Ponctuellement, le film revient sur ce qui soude encore le « peuple noir » : le témoignage d’un pasteur et une scène dans une église mettent l’accent sur le lien irréductible entre eux et Dieu. Plus encore peut-être, la musique est le vrai ciment : d’où ces belles séquences de chant partagé, et en particulier le plan-séquence des trois femmes autour d’une table, comme des respirations presque incongrues mais qui prennent sens dans l’économie générale du film. Car au fond, c’est la continuité par rapport à l’esclavage : la religion et la musique seules forment le lien entre les Noirs.
L’avenir des habitants, l’autre pièce du puzzle
Reste l’avenir : il s’incarne en un doublon d’espérance. Le projet soutenu par le professeur Simmons et sa femme consiste en un développement de logements accessibles. Pour généreux et prometteur qu’il soit, il n’est que ponctuel et la limite en semble vite atteinte. Plus profondément, et c’est sur ce message que se termine le métrage, l’horizon indépassable, c’est la lutte pour une réelle égalité. On sent à la fois un espoir porté par ce témoin dont les yeux forment le dernier plan, et la difficulté de la tâche. D’où cette sensation d’une amertume, diffuse au départ, et qui éclate dans les images ultimes.

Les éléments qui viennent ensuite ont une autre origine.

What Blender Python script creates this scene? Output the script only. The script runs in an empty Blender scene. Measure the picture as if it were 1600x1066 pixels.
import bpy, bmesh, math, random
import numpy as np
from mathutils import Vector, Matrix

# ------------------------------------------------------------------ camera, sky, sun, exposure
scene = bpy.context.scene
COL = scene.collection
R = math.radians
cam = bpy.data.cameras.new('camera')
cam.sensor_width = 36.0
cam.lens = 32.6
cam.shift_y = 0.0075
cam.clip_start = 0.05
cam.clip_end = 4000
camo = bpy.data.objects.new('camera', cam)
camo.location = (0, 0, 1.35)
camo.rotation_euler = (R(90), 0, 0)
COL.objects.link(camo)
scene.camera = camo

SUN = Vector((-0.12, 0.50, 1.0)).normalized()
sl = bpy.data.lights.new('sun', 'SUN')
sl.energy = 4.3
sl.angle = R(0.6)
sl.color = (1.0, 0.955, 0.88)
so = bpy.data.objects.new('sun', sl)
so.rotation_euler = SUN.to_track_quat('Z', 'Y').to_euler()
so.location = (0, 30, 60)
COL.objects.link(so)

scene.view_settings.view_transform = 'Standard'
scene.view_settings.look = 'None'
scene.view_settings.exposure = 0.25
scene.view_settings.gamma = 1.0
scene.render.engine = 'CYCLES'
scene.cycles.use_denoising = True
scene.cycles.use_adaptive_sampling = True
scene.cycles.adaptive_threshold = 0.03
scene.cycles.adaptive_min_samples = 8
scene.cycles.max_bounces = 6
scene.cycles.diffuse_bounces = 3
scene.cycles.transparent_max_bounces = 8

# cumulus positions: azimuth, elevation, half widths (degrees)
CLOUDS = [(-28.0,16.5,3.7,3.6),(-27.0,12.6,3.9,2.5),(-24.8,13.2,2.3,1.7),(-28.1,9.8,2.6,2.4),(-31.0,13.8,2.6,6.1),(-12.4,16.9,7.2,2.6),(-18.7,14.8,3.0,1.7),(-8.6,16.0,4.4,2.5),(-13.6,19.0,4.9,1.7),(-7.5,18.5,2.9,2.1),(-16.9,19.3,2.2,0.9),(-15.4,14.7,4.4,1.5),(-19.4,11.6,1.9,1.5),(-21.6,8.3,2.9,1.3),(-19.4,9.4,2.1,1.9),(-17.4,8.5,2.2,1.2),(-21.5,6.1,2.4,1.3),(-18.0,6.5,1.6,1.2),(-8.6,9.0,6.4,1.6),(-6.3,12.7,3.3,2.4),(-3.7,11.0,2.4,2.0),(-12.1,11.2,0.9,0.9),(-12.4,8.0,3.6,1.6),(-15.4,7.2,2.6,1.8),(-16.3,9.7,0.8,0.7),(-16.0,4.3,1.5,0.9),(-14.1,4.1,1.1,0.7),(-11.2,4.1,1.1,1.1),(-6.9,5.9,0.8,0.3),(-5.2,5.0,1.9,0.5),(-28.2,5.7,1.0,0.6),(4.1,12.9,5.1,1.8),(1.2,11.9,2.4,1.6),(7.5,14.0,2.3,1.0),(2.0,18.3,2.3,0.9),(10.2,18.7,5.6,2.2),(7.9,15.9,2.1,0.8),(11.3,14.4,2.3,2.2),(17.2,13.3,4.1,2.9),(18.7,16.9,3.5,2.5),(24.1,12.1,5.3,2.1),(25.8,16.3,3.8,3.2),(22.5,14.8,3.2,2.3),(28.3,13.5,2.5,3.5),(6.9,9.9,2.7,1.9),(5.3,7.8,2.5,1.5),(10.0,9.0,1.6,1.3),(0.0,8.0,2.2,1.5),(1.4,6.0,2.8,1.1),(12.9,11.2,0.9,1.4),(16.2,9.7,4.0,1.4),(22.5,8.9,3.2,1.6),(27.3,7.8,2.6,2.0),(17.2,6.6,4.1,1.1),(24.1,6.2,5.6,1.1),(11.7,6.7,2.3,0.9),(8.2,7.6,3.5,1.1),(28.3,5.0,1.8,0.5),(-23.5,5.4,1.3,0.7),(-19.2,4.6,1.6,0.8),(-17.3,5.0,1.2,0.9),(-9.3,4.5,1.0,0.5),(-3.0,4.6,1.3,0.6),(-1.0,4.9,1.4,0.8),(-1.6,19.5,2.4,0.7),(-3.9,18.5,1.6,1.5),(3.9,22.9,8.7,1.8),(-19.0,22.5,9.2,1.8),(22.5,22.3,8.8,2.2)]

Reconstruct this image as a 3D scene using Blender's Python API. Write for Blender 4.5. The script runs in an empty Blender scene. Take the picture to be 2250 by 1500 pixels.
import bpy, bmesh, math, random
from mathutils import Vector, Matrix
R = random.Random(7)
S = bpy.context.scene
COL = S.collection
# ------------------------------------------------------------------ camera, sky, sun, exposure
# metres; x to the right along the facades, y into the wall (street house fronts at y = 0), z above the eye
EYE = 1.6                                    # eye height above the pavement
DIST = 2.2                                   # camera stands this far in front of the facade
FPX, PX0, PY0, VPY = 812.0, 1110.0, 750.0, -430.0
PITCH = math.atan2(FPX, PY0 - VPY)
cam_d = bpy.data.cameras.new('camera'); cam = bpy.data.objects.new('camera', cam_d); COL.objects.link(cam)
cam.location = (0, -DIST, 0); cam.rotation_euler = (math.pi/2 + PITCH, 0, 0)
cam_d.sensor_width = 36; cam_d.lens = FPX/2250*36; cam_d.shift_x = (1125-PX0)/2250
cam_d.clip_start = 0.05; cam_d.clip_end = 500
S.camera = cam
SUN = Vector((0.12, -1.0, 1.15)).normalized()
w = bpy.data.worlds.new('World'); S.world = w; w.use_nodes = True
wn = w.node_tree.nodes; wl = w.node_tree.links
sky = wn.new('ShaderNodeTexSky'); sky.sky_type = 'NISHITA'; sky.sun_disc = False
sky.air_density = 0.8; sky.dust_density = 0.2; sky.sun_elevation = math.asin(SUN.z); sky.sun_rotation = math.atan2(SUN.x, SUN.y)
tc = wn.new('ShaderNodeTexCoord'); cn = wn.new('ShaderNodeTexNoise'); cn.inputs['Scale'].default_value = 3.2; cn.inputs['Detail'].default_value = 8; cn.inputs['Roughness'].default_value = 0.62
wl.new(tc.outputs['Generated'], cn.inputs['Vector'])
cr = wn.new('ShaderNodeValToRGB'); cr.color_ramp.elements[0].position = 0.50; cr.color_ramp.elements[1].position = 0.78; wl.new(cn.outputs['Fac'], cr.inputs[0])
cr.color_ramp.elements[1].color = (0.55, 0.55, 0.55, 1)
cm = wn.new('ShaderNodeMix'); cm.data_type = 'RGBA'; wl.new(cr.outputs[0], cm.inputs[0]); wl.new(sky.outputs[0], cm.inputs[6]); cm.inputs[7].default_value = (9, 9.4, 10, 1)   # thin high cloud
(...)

Detroiters est construit comme un puzzle dont les différentes pièces s’assemblent et forment une cohérence a priori peu perceptible. La récurrence des gros plans, si elle n’est pas très originale, montre à quel point le film se fonde sur l’humain. De la même manière, l’alternance de séquences descriptives et de témoignages impose un rythme lent qui s’accorde aux voix la plupart du temps douces et rend les dénonciations plus fortes. On se serait certes passé de quelques affèteries, mais, tel quel, ce documentaire émouvant et digne incite à la réflexion de la manière à la fois la plus noble et la plus puissante, sans se contenter de grands discours ni de sensiblerie.